Requirements
Please print the full listing exactly.

┌─ Dataset extract

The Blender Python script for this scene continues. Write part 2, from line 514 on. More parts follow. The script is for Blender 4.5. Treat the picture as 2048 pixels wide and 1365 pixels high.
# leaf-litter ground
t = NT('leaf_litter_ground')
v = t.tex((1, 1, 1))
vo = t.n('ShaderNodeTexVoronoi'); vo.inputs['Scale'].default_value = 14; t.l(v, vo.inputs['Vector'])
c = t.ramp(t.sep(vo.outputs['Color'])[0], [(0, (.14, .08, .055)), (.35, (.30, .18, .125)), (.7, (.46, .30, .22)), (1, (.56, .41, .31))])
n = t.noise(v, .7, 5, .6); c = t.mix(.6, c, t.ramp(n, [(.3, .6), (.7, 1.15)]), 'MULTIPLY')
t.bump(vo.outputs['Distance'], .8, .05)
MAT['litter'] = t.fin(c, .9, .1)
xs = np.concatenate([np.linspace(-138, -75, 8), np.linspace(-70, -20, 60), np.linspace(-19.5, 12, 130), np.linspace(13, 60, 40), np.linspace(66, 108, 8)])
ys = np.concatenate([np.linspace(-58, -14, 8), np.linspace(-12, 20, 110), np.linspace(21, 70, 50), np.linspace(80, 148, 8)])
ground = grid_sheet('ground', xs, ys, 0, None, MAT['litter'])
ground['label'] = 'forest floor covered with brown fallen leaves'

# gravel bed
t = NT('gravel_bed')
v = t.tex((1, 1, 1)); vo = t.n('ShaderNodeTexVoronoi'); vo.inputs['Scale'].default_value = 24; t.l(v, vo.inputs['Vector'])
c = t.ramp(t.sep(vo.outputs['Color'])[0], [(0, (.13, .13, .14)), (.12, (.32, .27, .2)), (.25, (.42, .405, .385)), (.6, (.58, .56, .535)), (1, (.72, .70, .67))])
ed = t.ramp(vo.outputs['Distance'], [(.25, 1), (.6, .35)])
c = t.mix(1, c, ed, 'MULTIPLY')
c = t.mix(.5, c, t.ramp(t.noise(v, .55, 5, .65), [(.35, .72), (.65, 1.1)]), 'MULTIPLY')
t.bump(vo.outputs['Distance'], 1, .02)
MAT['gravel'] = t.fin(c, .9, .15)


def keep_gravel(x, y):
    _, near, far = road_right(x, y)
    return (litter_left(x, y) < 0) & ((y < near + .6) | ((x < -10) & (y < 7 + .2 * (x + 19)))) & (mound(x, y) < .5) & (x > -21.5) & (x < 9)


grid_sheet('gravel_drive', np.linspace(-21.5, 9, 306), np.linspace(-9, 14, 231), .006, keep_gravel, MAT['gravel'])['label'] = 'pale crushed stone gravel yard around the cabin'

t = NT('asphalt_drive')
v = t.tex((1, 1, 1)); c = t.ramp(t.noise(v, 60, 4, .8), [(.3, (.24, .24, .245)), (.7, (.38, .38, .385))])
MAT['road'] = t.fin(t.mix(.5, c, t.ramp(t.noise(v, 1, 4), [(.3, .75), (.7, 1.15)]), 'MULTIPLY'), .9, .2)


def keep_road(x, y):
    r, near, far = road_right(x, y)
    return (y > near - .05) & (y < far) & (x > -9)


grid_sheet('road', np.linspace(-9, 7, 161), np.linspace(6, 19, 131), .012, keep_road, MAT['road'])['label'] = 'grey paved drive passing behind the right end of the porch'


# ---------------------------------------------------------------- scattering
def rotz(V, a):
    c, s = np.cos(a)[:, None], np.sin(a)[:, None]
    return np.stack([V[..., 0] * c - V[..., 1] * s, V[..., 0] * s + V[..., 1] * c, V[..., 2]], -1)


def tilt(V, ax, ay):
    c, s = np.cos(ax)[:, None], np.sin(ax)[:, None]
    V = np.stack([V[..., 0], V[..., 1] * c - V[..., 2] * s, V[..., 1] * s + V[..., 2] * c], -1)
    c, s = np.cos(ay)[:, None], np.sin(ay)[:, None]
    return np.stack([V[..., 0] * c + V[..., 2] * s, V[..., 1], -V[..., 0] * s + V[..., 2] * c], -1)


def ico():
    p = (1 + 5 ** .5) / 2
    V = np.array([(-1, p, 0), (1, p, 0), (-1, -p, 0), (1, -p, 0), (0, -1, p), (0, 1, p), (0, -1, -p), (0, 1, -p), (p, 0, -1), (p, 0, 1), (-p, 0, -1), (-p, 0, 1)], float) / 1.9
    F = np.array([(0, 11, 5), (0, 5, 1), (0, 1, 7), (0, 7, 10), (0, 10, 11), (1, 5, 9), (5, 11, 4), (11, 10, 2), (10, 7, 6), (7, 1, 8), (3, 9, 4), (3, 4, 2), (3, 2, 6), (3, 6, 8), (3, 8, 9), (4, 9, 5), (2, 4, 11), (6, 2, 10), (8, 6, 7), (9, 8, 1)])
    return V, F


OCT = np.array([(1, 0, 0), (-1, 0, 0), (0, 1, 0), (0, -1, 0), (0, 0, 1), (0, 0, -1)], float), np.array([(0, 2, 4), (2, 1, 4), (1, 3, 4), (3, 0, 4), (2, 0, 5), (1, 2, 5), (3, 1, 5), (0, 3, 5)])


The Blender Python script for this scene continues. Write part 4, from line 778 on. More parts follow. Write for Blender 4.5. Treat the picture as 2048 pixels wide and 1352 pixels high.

└─

Answer below
The Blender Python script for this scene continues. Write part 2, from line 514 on. More parts follow. The script is for Blender 4.5. Treat the picture as 2048 pixels wide and 1365 pixels high.
# leaf-litter ground
t = NT('leaf_litter_ground')
v = t.tex((1, 1, 1))
vo = t.n('ShaderNodeTexVoronoi'); vo.inputs['Scale'].default_value = 14; t.l(v, vo.inputs['Vector'])
c = t.ramp(t.sep(vo.outputs['Color'])[0], [(0, (.14, .08, .055)), (.35, (.30, .18, .125)), (.7, (.46, .30, .22)), (1, (.56, .41, .31))])
n = t.noise(v, .7, 5, .6); c = t.mix(.6, c, t.ramp(n, [(.3, .6), (.7, 1.15)]), 'MULTIPLY')
t.bump(vo.outputs['Distance'], .8, .05)
MAT['litter'] = t.fin(c, .9, .1)
xs = np.concatenate([np.linspace(-138, -75, 8), np.linspace(-70, -20, 60), np.linspace(-19.5, 12, 130), np.linspace(13, 60, 40), np.linspace(66, 108, 8)])
ys = np.concatenate([np.linspace(-58, -14, 8), np.linspace(-12, 20, 110), np.linspace(21, 70, 50), np.linspace(80, 148, 8)])
ground = grid_sheet('ground', xs, ys, 0, None, MAT['litter'])
ground['label'] = 'forest floor covered with brown fallen leaves'

# gravel bed
t = NT('gravel_bed')
v = t.tex((1, 1, 1)); vo = t.n('ShaderNodeTexVoronoi'); vo.inputs['Scale'].default_value = 24; t.l(v, vo.inputs['Vector'])
c = t.ramp(t.sep(vo.outputs['Color'])[0], [(0, (.13, .13, .14)), (.12, (.32, .27, .2)), (.25, (.42, .405, .385)), (.6, (.58, .56, .535)), (1, (.72, .70, .67))])
ed = t.ramp(vo.outputs['Distance'], [(.25, 1), (.6, .35)])
c = t.mix(1, c, ed, 'MULTIPLY')
c = t.mix(.5, c, t.ramp(t.noise(v, .55, 5, .65), [(.35, .72), (.65, 1.1)]), 'MULTIPLY')
t.bump(vo.outputs['Distance'], 1, .02)
MAT['gravel'] = t.fin(c, .9, .15)


def keep_gravel(x, y):
    _, near, far = road_right(x, y)
    return (litter_left(x, y) < 0) & ((y < near + .6) | ((x < -10) & (y < 7 + .2 * (x + 19)))) & (mound(x, y) < .5) & (x > -21.5) & (x < 9)


grid_sheet('gravel_drive', np.linspace(-21.5, 9, 306), np.linspace(-9, 14, 231), .006, keep_gravel, MAT['gravel'])['label'] = 'pale crushed stone gravel yard around the cabin'

t = NT('asphalt_drive')
v = t.tex((1, 1, 1)); c = t.ramp(t.noise(v, 60, 4, .8), [(.3, (.24, .24, .245)), (.7, (.38, .38, .385))])
MAT['road'] = t.fin(t.mix(.5, c, t.ramp(t.noise(v, 1, 4), [(.3, .75), (.7, 1.15)]), 'MULTIPLY'), .9, .2)


def keep_road(x, y):
    r, near, far = road_right(x, y)
    return (y > near - .05) & (y < far) & (x > -9)


grid_sheet('road', np.linspace(-9, 7, 161), np.linspace(6, 19, 131), .012, keep_road, MAT['road'])['label'] = 'grey paved drive passing behind the right end of the porch'


# ---------------------------------------------------------------- scattering
def rotz(V, a):
    c, s = np.cos(a)[:, None], np.sin(a)[:, None]
    return np.stack([V[..., 0] * c - V[..., 1] * s, V[..., 0] * s + V[..., 1] * c, V[..., 2]], -1)


def tilt(V, ax, ay):
    c, s = np.cos(ax)[:, None], np.sin(ax)[:, None]
    V = np.stack([V[..., 0], V[..., 1] * c - V[..., 2] * s, V[..., 1] * s + V[..., 2] * c], -1)
    c, s = np.cos(ay)[:, None], np.sin(ay)[:, None]
    return np.stack([V[..., 0] * c + V[..., 2] * s, V[..., 1], -V[..., 0] * s + V[..., 2] * c], -1)


def ico():
    p = (1 + 5 ** .5) / 2
    V = np.array([(-1, p, 0), (1, p, 0), (-1, -p, 0), (1, -p, 0), (0, -1, p), (0, 1, p), (0, -1, -p), (0, 1, -p), (p, 0, -1), (p, 0, 1), (-p, 0, -1), (-p, 0, 1)], float) / 1.9
    F = np.array([(0, 11, 5), (0, 5, 1), (0, 1, 7), (0, 7, 10), (0, 10, 11), (1, 5, 9), (5, 11, 4), (11, 10, 2), (10, 7, 6), (7, 1, 8), (3, 9, 4), (3, 4, 2), (3, 2, 6), (3, 6, 8), (3, 8, 9), (4, 9, 5), (2, 4, 11), (6, 2, 10), (8, 6, 7), (9, 8, 1)])
    return V, F


OCT = np.array([(1, 0, 0), (-1, 0, 0), (0, 1, 0), (0, -1, 0), (0, 0, 1), (0, 0, -1)], float), np.array([(0, 2, 4), (2, 1, 4), (1, 3, 4), (3, 0, 4), (2, 0, 5), (1, 2, 5), (3, 1, 5), (0, 3, 5)])


The Blender Python script for this scene continues. Write part 4, from line 778 on. More parts follow. Write for Blender 4.5. Treat the picture as 2048 pixels wide and 1352 pixels high.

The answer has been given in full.